Inclusive of this win, MNH secured RM1.1bil in new contracts year-to-date and this is equivalent to 4.7 times FY24 revenue cover ratio.

Assuming a 7% profit after margin, Phillip Capital Research projects that this contract will contribute about RM2.1mil in profit after tax and minority interest over FY26-FY27.

Looking ahead, the tender pipeline remains strong at RM1.4bil across various sectors, including Tenaga Nasional Bhd/ Sarawak Energy (40%), data centres (DC) (39%), solar (11%), water and sewerage (2%) and others (8%).
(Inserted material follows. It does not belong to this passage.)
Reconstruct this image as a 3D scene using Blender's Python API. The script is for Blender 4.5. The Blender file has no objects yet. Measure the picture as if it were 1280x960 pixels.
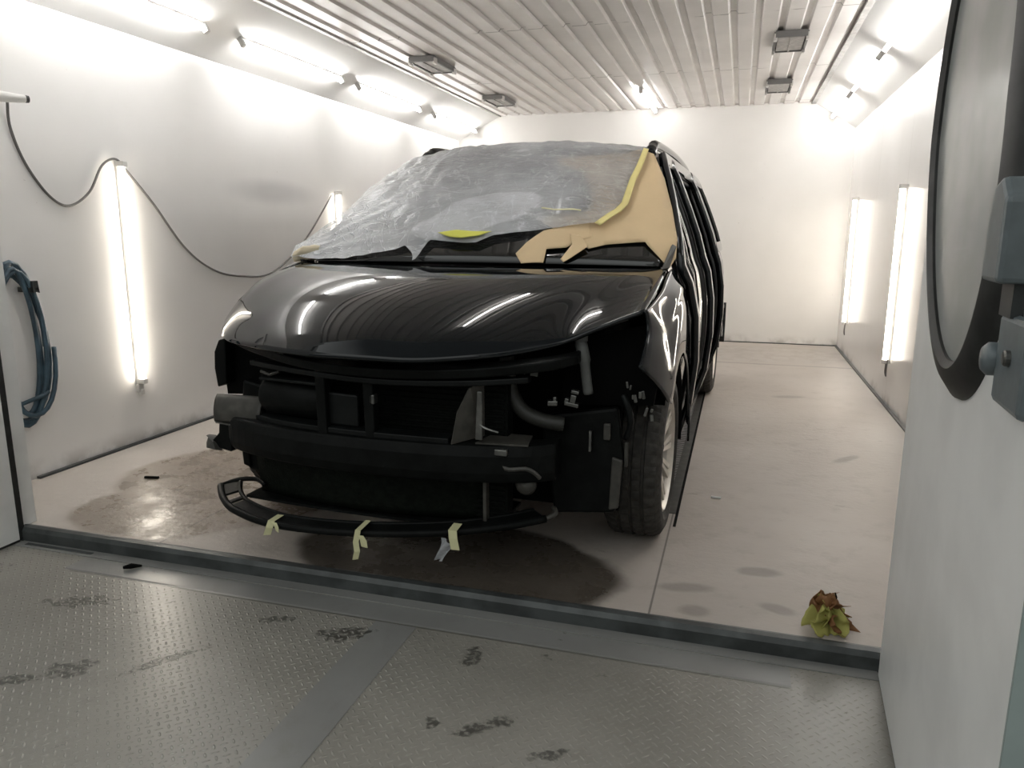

The research house expects stronger momentum for solar-related tenders in 2026, driven by the upcoming roll-out of LSS5 (large scale solar), LSS5+, and LSS6, which are set to release over 6 gigawatts of quota across 2025-27.
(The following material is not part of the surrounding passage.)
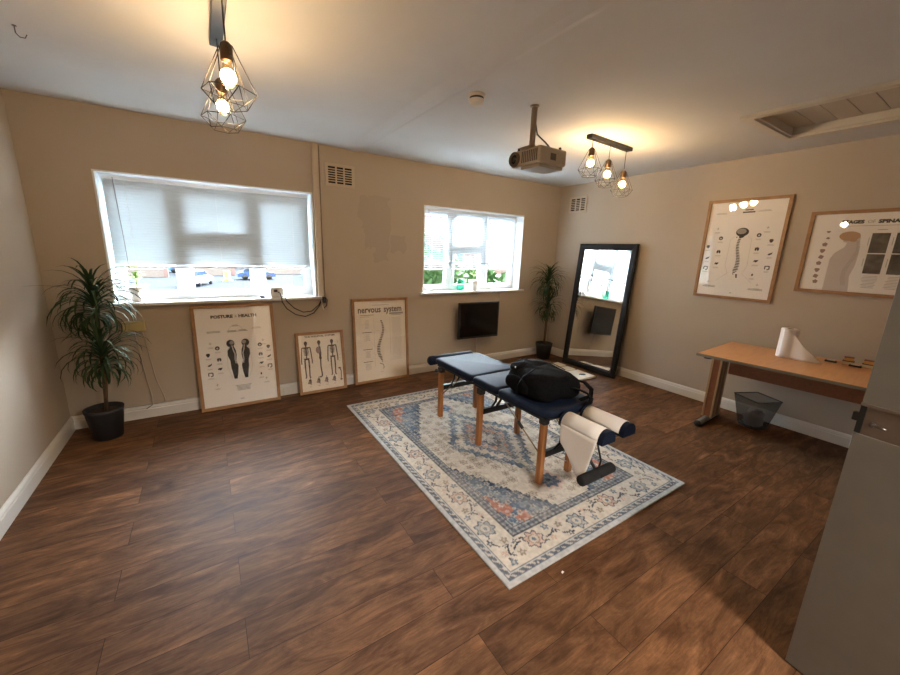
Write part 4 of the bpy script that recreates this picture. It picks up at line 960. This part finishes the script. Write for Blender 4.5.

Phillip Capital Research maintains its “buy” call with a target price (TP) of RM1.68 a share.

Hong Leong Investment Bank (HLIB) Research also maintains its “buy” call with a TP of RM1.74 a share, based on 20 times FY26 fully diluted earnings per share of 8.7 sen.

HLIB Research favours the group for its strong exposure to high-growth sectors such as solar and DC. Additionally, MNH is well-positioned as a proxy for Malaysia’s rising power demand and stands to benefit from Tenaga’s capital expenditure upcycle.

MNH’s wholly-owned subsidiary, MN Power Transmission Sdn Bhd secured a letter of award worth RM29.7mil for the establishment of new interconnection facilities at the existing transmission main intake at Aman Jaya (Kedah). It added that this robust order book represents a 4.6 times cover of FY24 revenue.